Produced at a cost of US$ 22 million and the most expensive Argentine film in history, Metegol’s budget is but a tiny fraction of what a similar product would have cost in Hollywood. And it doesn’t pale in comparison with more expensive films of its type, not in this reviewer’s experience. Campanella himself has admitted to being a fan of Toy Story 2, thus his ambition to produce a movie in which toys come to life to fight evil and to bring joy to people going through dire circumstances.

As for Campanella’s use of 3D technology, it must be said in his favour that 3D is not a mere attraction (or distraction) to pull viewers’ attention off the fact that the story is simple, very simple, simplistic if you will. But thing is, you cannot have it both ways: if a story is convoluted and confusing, there’s good reason to complain, but if the same narrative has been reduced to the very basics, it must be a good thing. Simplification is not a sin, oversimplification is. Campanella’s detractors will surely rant against this aspect of his macrocosmic view, arguing that things are not so simple in life. Devotees, in contrast, are bound to enjoy Metegol’s unpretentious narrative much in the same way that they enjoyed Luna de Avellaneda’s down to earth approach to life’s conundrums. After all, hasn’t Mr. Campanella himself acknowledged, once again, that his favourite director is Frank Capra, and that his favourite Capra movie is It’s a Wonderful Life.

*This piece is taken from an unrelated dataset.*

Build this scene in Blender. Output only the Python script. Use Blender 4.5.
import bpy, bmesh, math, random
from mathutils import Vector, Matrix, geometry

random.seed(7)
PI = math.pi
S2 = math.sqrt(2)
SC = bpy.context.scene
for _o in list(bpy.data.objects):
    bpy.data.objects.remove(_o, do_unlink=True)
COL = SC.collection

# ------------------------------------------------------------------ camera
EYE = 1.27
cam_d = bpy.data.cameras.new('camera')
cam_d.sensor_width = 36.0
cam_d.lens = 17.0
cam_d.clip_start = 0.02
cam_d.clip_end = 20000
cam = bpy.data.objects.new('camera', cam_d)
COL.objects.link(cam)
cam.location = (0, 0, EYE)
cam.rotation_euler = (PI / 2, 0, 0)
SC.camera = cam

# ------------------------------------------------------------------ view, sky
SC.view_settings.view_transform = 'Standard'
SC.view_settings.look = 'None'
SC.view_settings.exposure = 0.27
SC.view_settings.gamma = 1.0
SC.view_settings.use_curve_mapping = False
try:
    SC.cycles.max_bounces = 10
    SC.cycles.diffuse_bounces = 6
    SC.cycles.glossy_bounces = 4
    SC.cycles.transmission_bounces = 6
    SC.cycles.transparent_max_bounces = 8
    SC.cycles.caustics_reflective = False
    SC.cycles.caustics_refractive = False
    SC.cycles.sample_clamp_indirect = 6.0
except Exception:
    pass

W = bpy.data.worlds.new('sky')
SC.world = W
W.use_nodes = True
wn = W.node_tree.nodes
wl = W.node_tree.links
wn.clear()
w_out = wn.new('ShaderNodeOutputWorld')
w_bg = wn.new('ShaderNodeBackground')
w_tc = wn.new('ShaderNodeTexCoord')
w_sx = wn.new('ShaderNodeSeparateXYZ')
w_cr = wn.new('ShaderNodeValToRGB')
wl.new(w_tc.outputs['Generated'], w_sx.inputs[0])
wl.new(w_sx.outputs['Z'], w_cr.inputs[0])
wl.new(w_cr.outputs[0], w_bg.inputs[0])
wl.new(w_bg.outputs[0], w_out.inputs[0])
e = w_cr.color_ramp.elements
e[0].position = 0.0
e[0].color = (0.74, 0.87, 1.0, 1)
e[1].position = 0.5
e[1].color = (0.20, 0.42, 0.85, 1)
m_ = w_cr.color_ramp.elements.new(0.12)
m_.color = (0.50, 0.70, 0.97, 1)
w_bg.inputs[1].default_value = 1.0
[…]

That Capra movie, in this reviewer’s opinion, was well crafted but ideologically tainted with good but unrealistic intentions. Campanella’s world may be a bit Capra-esque, but I see nothing wrong with it, as long as he’s not faking it. Metegol is an honest product, in case you were wondering, and a perfect vehicle to showcase the talent and hard work of Campanella and his whole team of writers, producers, animators, computer and graphics experts, rotoscopic 3D consultants and voiceover artists. Granted, at 100 minutes’ length, Metegol may overstretch is recommended running time, but soccer fans who regularly follow televised soccer matches will not be disappointed, for Metegol packs the kind of intensity of a real match.